All lines from the top of the records below through the line holding "SC.camera = cam", and only those, should be printed exactly, minus the pictures.

"""

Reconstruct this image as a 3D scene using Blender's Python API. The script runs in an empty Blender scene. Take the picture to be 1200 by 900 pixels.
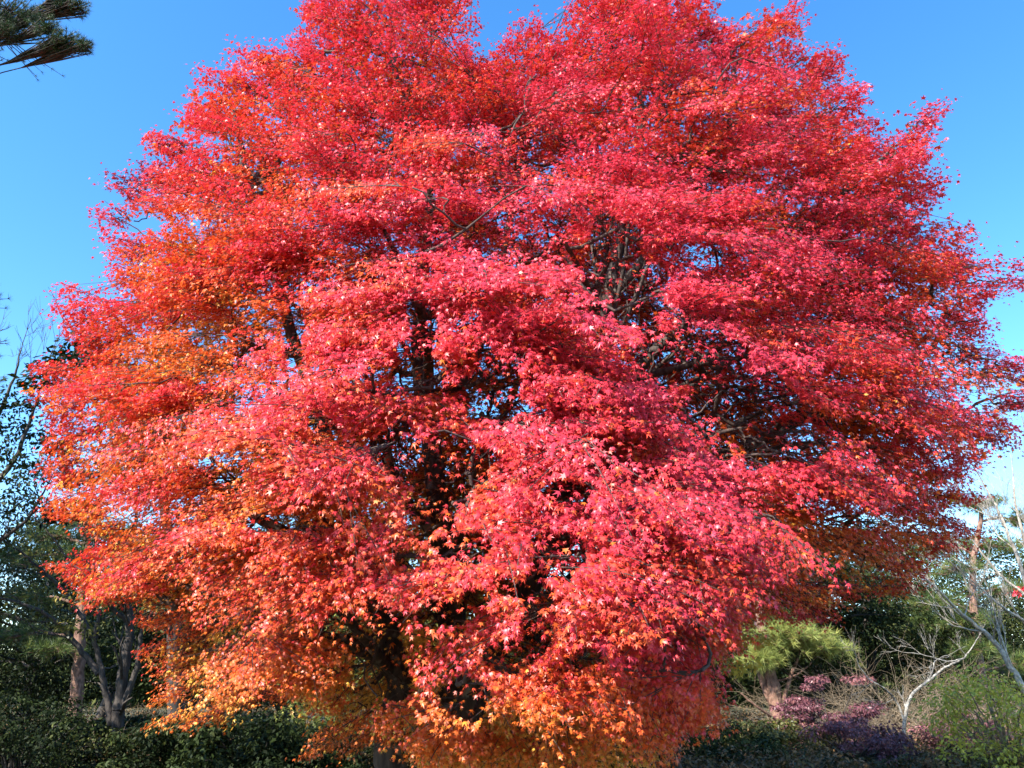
import bpy, math, random
import numpy as np
from mathutils import Vector

random.seed(7)
RNG = np.random.default_rng(11)
SC = bpy.context.scene
COL = SC.collection

# ------------------------------------------------------------------ camera
F = 906.0                       # focal length in pixels of the 1200 x 900 photograph
PITCH = math.radians(21.0)
CAM = np.array([0.0, 0.0, 1.6])
cam_d = bpy.data.cameras.new('camera')
cam_d.sensor_width = 36.0
cam_d.lens = 36.0 * F / 1200.0
cam_d.clip_end = 3000.0
cam = bpy.data.objects.new('camera', cam_d)
cam.location = CAM
cam.rotation_euler = (math.pi / 2 + PITCH, 0, 0)
COL.objects.link(cam)
SC.camera = cam

# ------------------------------------------------------------------ light
SUN_EL = math.radians(40.0)
SUN_AZ = math.radians(46.0)     # to the left of straight behind the camera
sun_dir = Vector((-math.sin(SUN_AZ) * math.cos(SUN_EL), -math.cos(SUN_AZ) * math.cos(SUN_EL), math.sin(SUN_EL)))
world = bpy.data.worlds.new('World')
SC.world = world
world.use_nodes = True
wn = world.node_tree
sky = wn.nodes.new('ShaderNodeTexSky')
sky.sky_type = 'NISHITA'
sky.sun_disc = False
sky.sun_elevation = SUN_EL
sky.sun_rotation = math.atan2(sun_dir.x, sun_dir.y)
sky.altitude = 600.0
sky.air_density = 1.0
sky.dust_density = 0.25
sky.ozone_density = 2.0
wn.nodes['Background'].inputs['Strength'].default_value = 0.14
sat = wn.nodes.new('ShaderNodeHueSaturation')     # the photograph's own colour balance for a clear sky
sat.inputs['Saturation'].default_value = 1.3
wn.links.new(sky.outputs['Color'], sat.inputs['Color'])
wn.links.new(sat.outputs['Color'], wn.nodes['Background'].inputs['Color'])
sun_d = bpy.data.lights.new('sun', 'SUN')
sun_d.energy = 4.0
sun_d.angle = math.radians(0.5)
sun_d.color = (1.0, 0.95, 0.87)
sun = bpy.data.objects.new('sun', sun_d)
sun.rotation_euler = sun_dir.to_track_quat('Z', 'Y').to_euler()
sun.location = (-20, -20, 30)
COL.objects.link(sun)
SC.view_settings.view_transform = 'Standard'
SC.view_settings.look = 'None'
SC.view_settings.exposure = 1.7
SC.view_settings.gamma = 1.0
SC.view_settings.use_curve_mapping = False
SC.render.engine = 'CYCLES'
SC.cycles.max_bounces = 8
SC.cycles.diffuse_bounces = 3
SC.cycles.glossy_bounces = 2
SC.cycles.transmission_bounces = 5
SC.cycles.use_denoising = True
SC.cycles.sample_clamp_indirect = 6.0

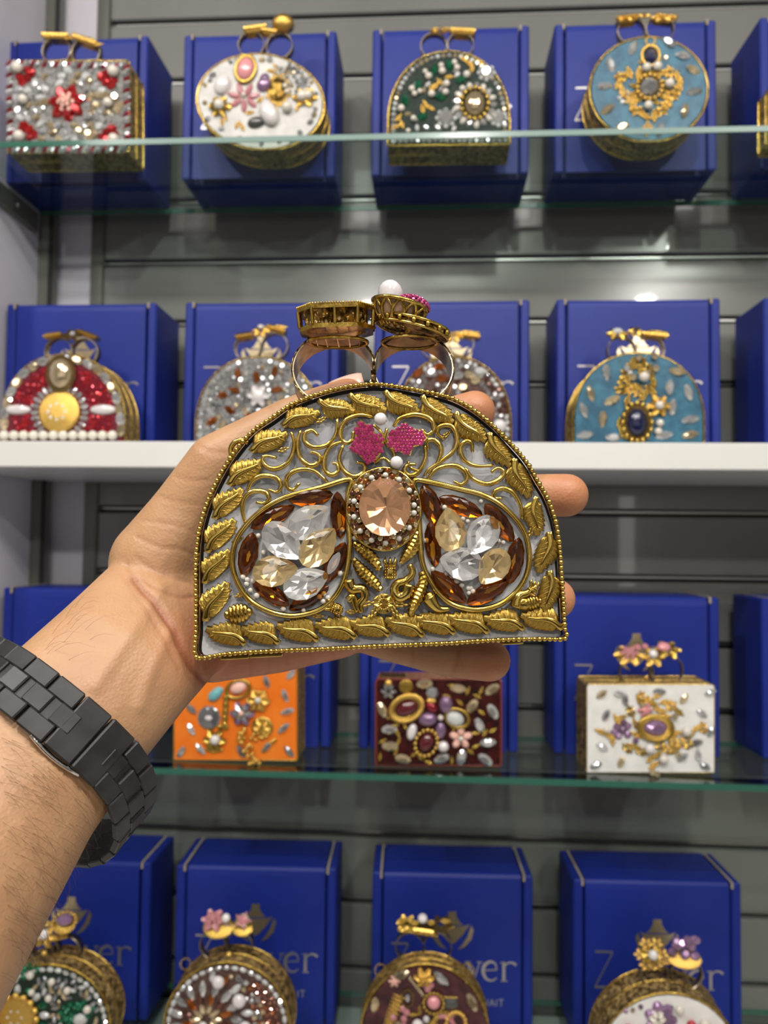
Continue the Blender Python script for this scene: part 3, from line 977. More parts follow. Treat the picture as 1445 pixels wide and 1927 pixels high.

"""

# Response to the exercise:
Reconstruct this image as a 3D scene using Blender's Python API. The script runs in an empty Blender scene. Take the picture to be 1200 by 900 pixels.
import bpy, math, random
import numpy as np
from mathutils import Vector

random.seed(7)
RNG = np.random.default_rng(11)
SC = bpy.context.scene
COL = SC.collection

# ------------------------------------------------------------------ camera
F = 906.0                       # focal length in pixels of the 1200 x 900 photograph
PITCH = math.radians(21.0)
CAM = np.array([0.0, 0.0, 1.6])
cam_d = bpy.data.cameras.new('camera')
cam_d.sensor_width = 36.0
cam_d.lens = 36.0 * F / 1200.0
cam_d.clip_end = 3000.0
cam = bpy.data.objects.new('camera', cam_d)
cam.location = CAM
cam.rotation_euler = (math.pi / 2 + PITCH, 0, 0)
COL.objects.link(cam)
SC.camera = cam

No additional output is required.